The warning was contained in a statement signed by the Chief Executive Officer of CPPE, Dr. Muda Yusuf, where the policy think tank argued that sustainable industrialisation cannot be achieved through compulsion alone.

According to the organisation, Nigeria’s value-addition drive must be anchored on competitiveness, sequencing, and market realities, rather than rigid controls that could distort prices and weaken both producers and processors across the value chain.

CPPE said durable domestic value addition must begin with competitiveness rather than coercion, stressing that Nigeria first needs to deliberately build adequate processing capacity through coordinated public- and private-sector investments.

“Reducing these structural barriers is far more effective than restricting primary-product exports.”

“Trade restrictions should not be matters for legislative enactment; rather, they should be fiscal and trade-policy instruments administered by relevant fiscal authorities with sufficient flexibility to respond to prevailing economic conditions,” the organisation noted.

The organisation maintained that forcing value addition without first expanding installed capacity and improving utilisation rates could distort markets and undermine industrial efficiency.

In 2025, President Bola Tinubu announced that the Federal Government will bar all Ministries, Departments, and Agencies (MDAs) from procuring foreign goods and services where local alternatives exist.

Nigeria has long pursued policies aimed at promoting domestic value addition, particularly in agriculture and solid minerals, as part of broader industrialisation and import-substitution efforts.

Under the President Muhammadu Buhari administration, the Central Bank of Nigeria (CBN), imposed a ban on access to FX for importers of 43 items.

Successive administrations have explored export bans, quotas, and other restrictive measures to encourage local processing, often in response to concerns about raw material exports and weak manufacturing capacity.

In October 2024, however, the CBN lifted the ban on 43 items imposed during the tenure of Godwin Emefiele.

However, CPPE noted that these approaches have repeatedly failed to deliver sustainable industrial growth, largely because underlying structural and cost-related challenges were left unresolved.

The think tank identified Nigeria’s long-standing structural cost constraints as the most significant barriers to competitive processing and value addition.

Unreliable and expensive power supply continues to raise production costs for processors.

Inefficient transport and logistics systems limit the ability of firms to move inputs and finished goods competitively.

Limited access to long-term and affordable finance constrains investment in modern processing facilities.

Outdated technology and weak workforce skills further reduce productivity and efficiency.

According to CPPE, unless these constraints are addressed decisively, trade restrictions risk undermining efficiency while failing to deliver meaningful industrial growth.

CPPE warned that poorly designed value-addition policies could harm primary producers, particularly farmers and rural communities, whose livelihoods depend on receiving fair, market-aligned prices for their output.

The organisation argued that industrial development strategies should not depend on depressing farm incomes in order to subsidise processors, as this could weaken the supply base and worsen rural poverty.

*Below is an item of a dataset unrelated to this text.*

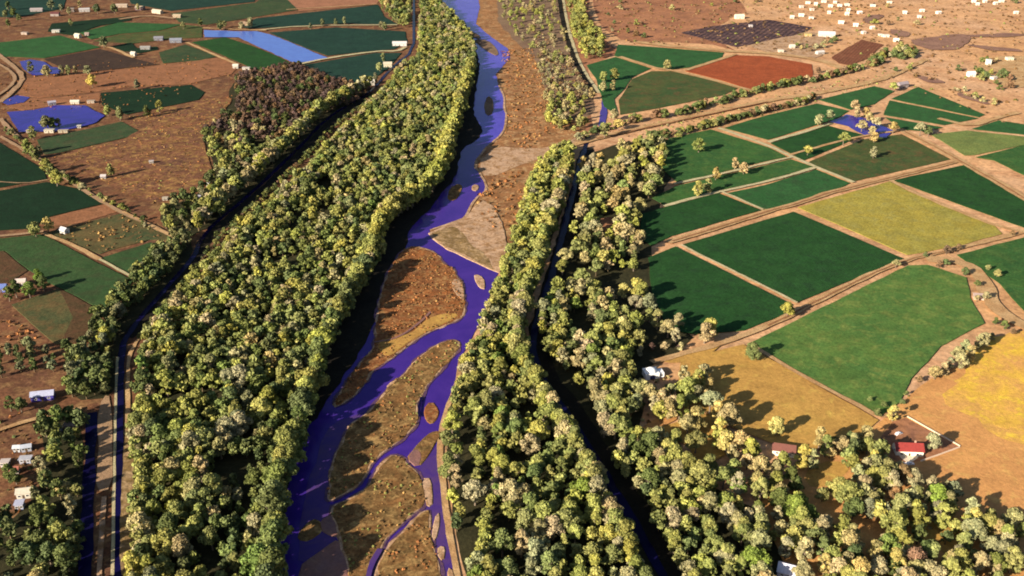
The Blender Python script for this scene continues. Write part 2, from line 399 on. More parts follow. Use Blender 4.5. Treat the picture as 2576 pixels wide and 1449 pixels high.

It added that a competitiveness-led framework would promote shared prosperity across the value chain, rather than redistributing income through distortionary controls.

Stakeholders have earlier thrown their weight behind President Tinubu’s “Nigeria First Policy,” describing it as a “bold, forward-thinking move” that could accelerate Nigeria’s industrial revolution.

They viewed the policy as the start of a new era focused on enterprise, self-reliance, and national pride, driven by strong public sector leadership.